In a recently published guidance on stablecoins, the Swiss Financial Market Supervisory Authority (FINMA) presents strict regulations in Switzerland. Among other things, issuers require a banking license and must identify all users through KYC procedures.
According to the FINMA notice, stablecoin issuance projects have gained momentum in Switzerland in recent years. These efforts aim to provide a low-volatility payment medium on a blockchain. A common practice is pegging to the US dollar, although Swiss companies such as Swiss Stablecoin AG (SSC) or the Swiss Narrow Bank Project (SNAB) peg to the Swiss franc. The supervisory communication provides information on financial market law aspects related to stablecoin projects and their impact on supervised institutions.
Not a new topic
In the guidelines for initial coin offerings (ICOs) of September 2019, FINMA already addressed the legal obligations of stablecoin issuers. Since then, the market has grown in importance. The legal implications however are not new. Typically, a stablecoin's peg is secured by a redemption claim on the underlying assets. This allows market participants to restore the peg through arbitrage in the event of price deviations.
According to FINMA, such projects are therefore generally classified as either a bank deposit or a collective investment scheme. The distinction between a bank deposit and a collective investment essentially depends on whether the management of the tied assets is for the account and at the risk of the stablecoin holders (indicating a collective investment) or for the account and at the risk of the issuer (indicating a bank deposit). Due to the typical purpose of stablecoins as a means of payment, they almost always fall under the Anti-Money Laundering Act.

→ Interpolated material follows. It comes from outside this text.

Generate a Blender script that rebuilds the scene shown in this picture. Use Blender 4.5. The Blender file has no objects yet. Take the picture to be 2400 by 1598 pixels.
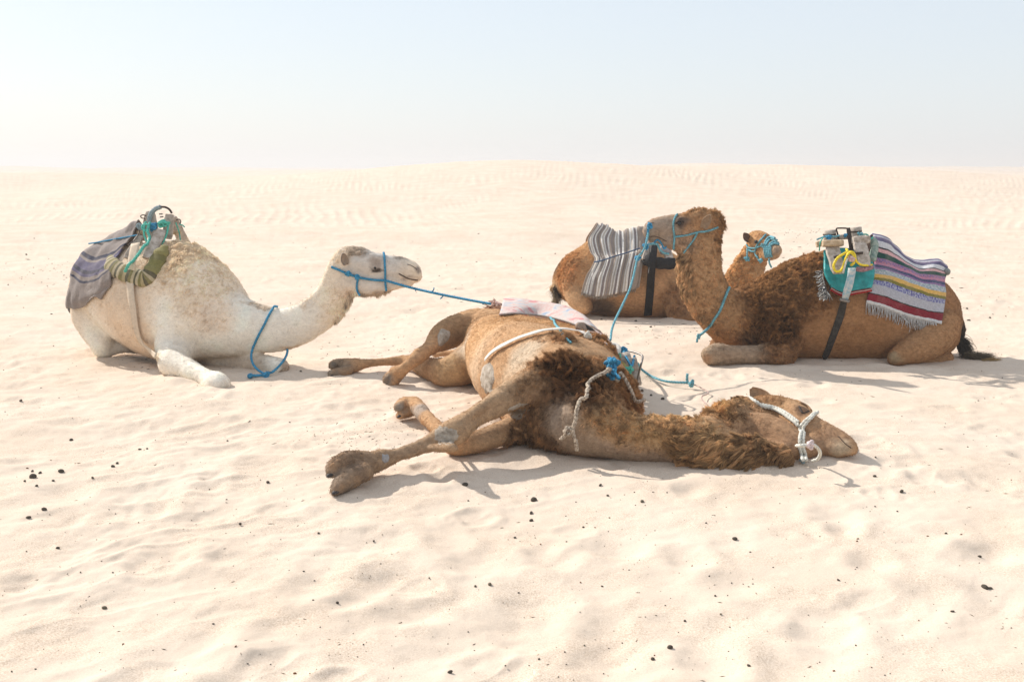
import bpy, math, random
import numpy as np
from mathutils import Vector
from mathutils.bvhtree import BVHTree

# ------------------------------------------------------------------ camera, sky, sun, exposure
scene = bpy.context.scene
COL = scene.collection
F_PX, CX, CY = 2333.0, 1200.0, 799.0           # 35 mm lens on a 36 mm sensor, in photograph pixels
CAM = np.array([0.0, 0.0, 1.6])
PITCH = math.atan((799.0 - 397.0) / F_PX)
cam_d = bpy.data.cameras.new('camera')
cam_d.lens = 35.0; cam_d.sensor_width = 36.0; cam_d.clip_end = 5000.0; cam_d.clip_start = 0.05
cam = bpy.data.objects.new('camera', cam_d); COL.objects.link(cam)
cam.location = CAM; cam.rotation_euler = (math.pi / 2 - PITCH, 0, 0)
scene.camera = cam

SUN_EL, SUN_AZ = math.radians(37), math.radians(-52)     # azimuth from +Y, negative = left of the view
sun_dir = Vector((math.sin(SUN_AZ) * math.cos(SUN_EL), math.cos(SUN_AZ) * math.cos(SUN_EL), math.sin(SUN_EL)))
sd = bpy.data.lights.new('sun', 'SUN'); sd.energy = 4.5; sd.angle = math.radians(0.9); sd.color = (1.0, 0.96, 0.91)
so = bpy.data.objects.new('sun', sd); COL.objects.link(so)
so.rotation_euler = sun_dir.to_track_quat('Z', 'Y').to_euler()

world = bpy.data.worlds.new('World'); scene.world = world; world.use_nodes = True
wn = world.node_tree; wn.nodes.clear()
sky = wn.nodes.new('ShaderNodeTexSky'); sky.sky_type = 'NISHITA'; sky.sun_disc = False
sky.sun_elevation = SUN_EL; sky.sun_rotation = SUN_AZ
sky.air_density = 1.3; sky.dust_density = 1.0; sky.ozone_density = 1.5; sky.altitude = 50
bg = wn.nodes.new('ShaderNodeBackground'); bg.inputs[1].default_value = 0.13
wo = wn.nodes.new('ShaderNodeOutputWorld')
veil = wn.nodes.new('ShaderNodeMix'); veil.data_type = 'RGBA'      # thick desert dust: most of the dome is an even pale veil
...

High hurdles for stablecoin issuers
FINMA notes that several stablecoin issuers in Switzerland are using default guarantees from banks, often bypassing the need for a banking license. This creates risks for both stablecoin holders and the underwriting banks. FINMA therefore proposes that stablecoin issuers should be required to hold a banking license under existing Swiss law. The minimum requirements for depositor protection also apply to stablecoin issuers.
In addition, strict anti-money laundering requirements apply. The regular classification of the issuer's obligation to the stablecoin holder as a bank deposit results in a permanent business relationship under money laundering legislation. The issuer is thus considered a financial intermediary and must identify the stablecoin holder as a counterparty and identify the beneficial owner. In practice, this means a KYC procedure for all stablecoin holders, making the use of stablecoins almost obsolete and limiting their use to a bank's internal infrastructure.

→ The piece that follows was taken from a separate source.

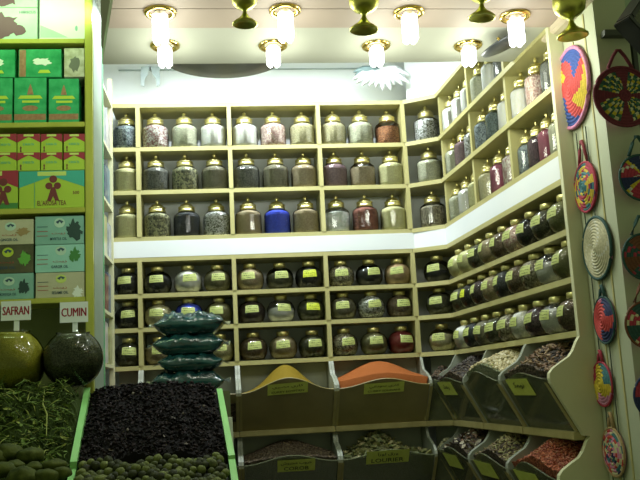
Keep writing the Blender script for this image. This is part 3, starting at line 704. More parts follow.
# El Arosa tea boxes
def teabox(x0, y0, x1, y1, zb, label, topm=redp, big=False, grp='small lime and red tea boxes'):
    r, a, b = bxrect(x0, y0, x1, y1, .12, limep, 'tea_box', label, 'box', grp, zbase=zb)
    poly_on(r, 'top_band', [(.0, .99), (1, .99), (1, .55), (.62, .78), (.5, .84), (.38, .78), (0, .55)], topm, w_=a, h_=b)
    poly_on(r, 'top_flap_print', [(.28, .86), (.72, .86), (.72, .97), (.28, .97)], limel, .0011, w_=a, h_=b)
    if not big:
        text_on(r, "EL'AROSA TEA", .5, .45, .010, tealp, a, b, a * .5)
        poly_on(r, 'doll_mark', [(.12, .06), (.20, .06), (.18, .18), (.2, .30), (.16, .36), (.12, .30), (.14, .18)], dollp, w_=a, h_=b)
    return r, a, b
def doll(r, u, v, s, a, b):
    k = b / a
    poly_on(r, 'doll_head', ell(u, v + .30 * s, .11 * s * k, .11 * s), dollp, .0011, a, b)
    for sg in (-1, 1): poly_on(r, 'doll_arm', ell(u + sg * .12 * s * k, v + .10 * s, .10 * s * k, .10 * s), dollp, .0012 + .0002 * sg, a, b)
    poly_on(r, 'doll_skirt', [(u - .05 * s * k, v + .06 * s), (u + .05 * s * k, v + .06 * s), (u + .17 * s * k, v - .34 * s), (u + .06 * s * k, v - .34 * s), (u, v - .2 * s), (u - .06 * s * k, v - .34 * s), (u - .17 * s * k, v - .34 * s)], dollp, .0016, a, b)
big, a, b = teabox(19, 170.5, 84.5, 207, S2, 'big lime tea box with teal top and maroon doll emblem', tealp, True, 'tea boxes')
bigtop = big.location.z + b
poly_on(big, 'side_fold', [(.234, .02), (.24, .02), (.24, .98), (.234, .98)], tealp, .0014, a, b)
doll(big, .52, .50, .9, a, b); text_on(big, "EL'AROSA TEA", .50, .14, .022, dollp, a, b, a * .44); text_on(big, '500', .87, .40, .014, dollp, a, b, a * .1)
r, a, b = teabox(-40, 170.5, 18, 207, S2, 'red topped tea box with maroon doll emblem cut off by the left frame', redp, True, 'tea boxes')
doll(r, .745, .42, .9, a, b)
poly_on(r, 'green_foot', [(.0, .02), (1, .02), (1, .16), (0, .16)], leafg, w_=a, h_=b)
xs = [(-7, 16.6), (17.2, 40), (40.8, 62.2), (63.6, 84.8)]; pn4 = ['leftmost', 'second', 'third', 'rightmost']
z1 = bigtop + .0006
for i, (x0, x1) in enumerate(xs):
    r, a, b = teabox(x0, 152.3, x1, 168.8, z1, 'small tea box in the lower of two rows on big boxes, %s' % pn4[i])
zt = r.location.z + b
for i, (x0, x1) in enumerate(xs):
    teabox(x0, 133.8, x1, 150.8, zt + .0006, 'small tea box in the upper of two rows under the shelf, %s' % pn4[i])
# soap / oil boxes
def oilbox(x0, y0, x1, y1, zb, m, label, oval, txt, blobm, bu, bv, bru, brv, lu, lv_, seed):
    r, a, b = bxrect(x0, y0, x1, y1, .12, m, 'oil_box', label, 'box', 'oil boxes on the lowest cabinet shelf', zbase=zb)
    poly_on(r, 'logo_oval', ell(lu, lv_, .11, .17), oval, w_=a, h_=b)
    poly_on(r, 'logo_mark', [(lu - .08, lv_ + .03), (lu - .03, lv_ - .04), (lu, lv_ + .05), (lu + .04, lv_ - .03), (lu + .08, lv_ + .05), (lu, lv_ + .11)], navy, .0012, w_=a, h_=b)
    poly_on(r, 'plant_print', blob(bu, bv, bru, brv, 30, .4, seed), blobm, w_=a, h_=b)
    poly_on(r, 'plant_print', blob(bu - bru * .5, bv - brv * .3, bru * .5, brv * .5, 20, .4, seed + 5), blobm, .001, w_=a, h_=b)
    text_on(r, arabic('زيت') if False else txt[0], lu - .02, .38, .009, oxr, a, b, a * .28)
    text_on(r, txt[1], lu - .02, .20, .012, navy, a, b, a * .34)
    for k in range(3): poly_on(r, 'small_print', [(.04, .3 + .16 * k), (.26, .3 + .16 * k), (.26, .32 + .16 * k), (.04, .32 + .16 * k)], oxr if k < 2 else navy, w_=a, h_=b)
    return r.location.z + b + .0005
ga = arabic('كاري')
wa = {0: arabic('بن')}
t1 = '\ufe96\ufef3\ufeaf'
zz = oilbox(35.5, 272.3, 84.5, 298, S3, beigec, 'beige sesame oil box with yellow oval, lowest at right', limel, (t1, 'SESAME OIL'), whitep, .86, .2, .1, .2, .52, .74, 1)
zz = oilbox(35, 244.5, 84.5, 271, zz, mintc, 'light teal oil box with small plant, middle of right stack', mint, (t1, 'GARGIR OIL'), leafg, .80, .62, .1, .22, .52, .78, 2)
zz = oilbox(35, 216, 84, 243, zz, tealc, 'sea green oil box with dark leaves, top of right stack', mint, (t1, 'MYRTLE OIL'), dkleaf, .80, .5, .14, .32, .50, .76, 3)
zz = oilbox(-18, 273.5, 33.5, 299, S3, tealc, 'grey green oil box with scattered leaves, lowest at left', mint, (t1, 'MORINGA OIL'), dkleaf, .82, .45, .1, .25, .52, .70, 4)
zz = oilbox(-18, 245, 33.5, 272.5, zz, dkc, 'dark brown oil box with bright green herb, middle of left stack', goldp, (t1, 'HERB OIL'), mat('bright_leaf', (.12, .42, .06), .5), .82, .5, .1, .25, .50, .74, 5)
zz = oilbox(-18, 219.5, 33.5, 244, zz, beigec, 'beige oil box with ginger root, top of left stack', mint, (t1, 'GINGER OIL'), mat('root_print', (.32, .24, .10), .5), .80, .5, .12, .15, .55, .72, 6)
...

FINMA adheres to existing Swiss law
Some observers have harshly criticized FINMA for the new requirements for stablecoin issuers, suggesting that it aims to stifle the Swiss stablecoin industry. However, the FINMA is merely applying existing law, as attorney Martin Hess explained in the August 2023 issue of the legal journal AJP/PJA. Swiss law is simply not designed for innovative payment services.
In order to provide a secure basis for stablecoins, Switzerland must change its legislation, scrap the poorly conceived fintech license, which is still based on the obligation to repay, and define a new payment service provider license in the Financial Institutions Act. The European Union has already done this. Instead of criticizing FINMA, the crypto industry should put pressure on the federal administration to speed up the work on replacing the fintech license.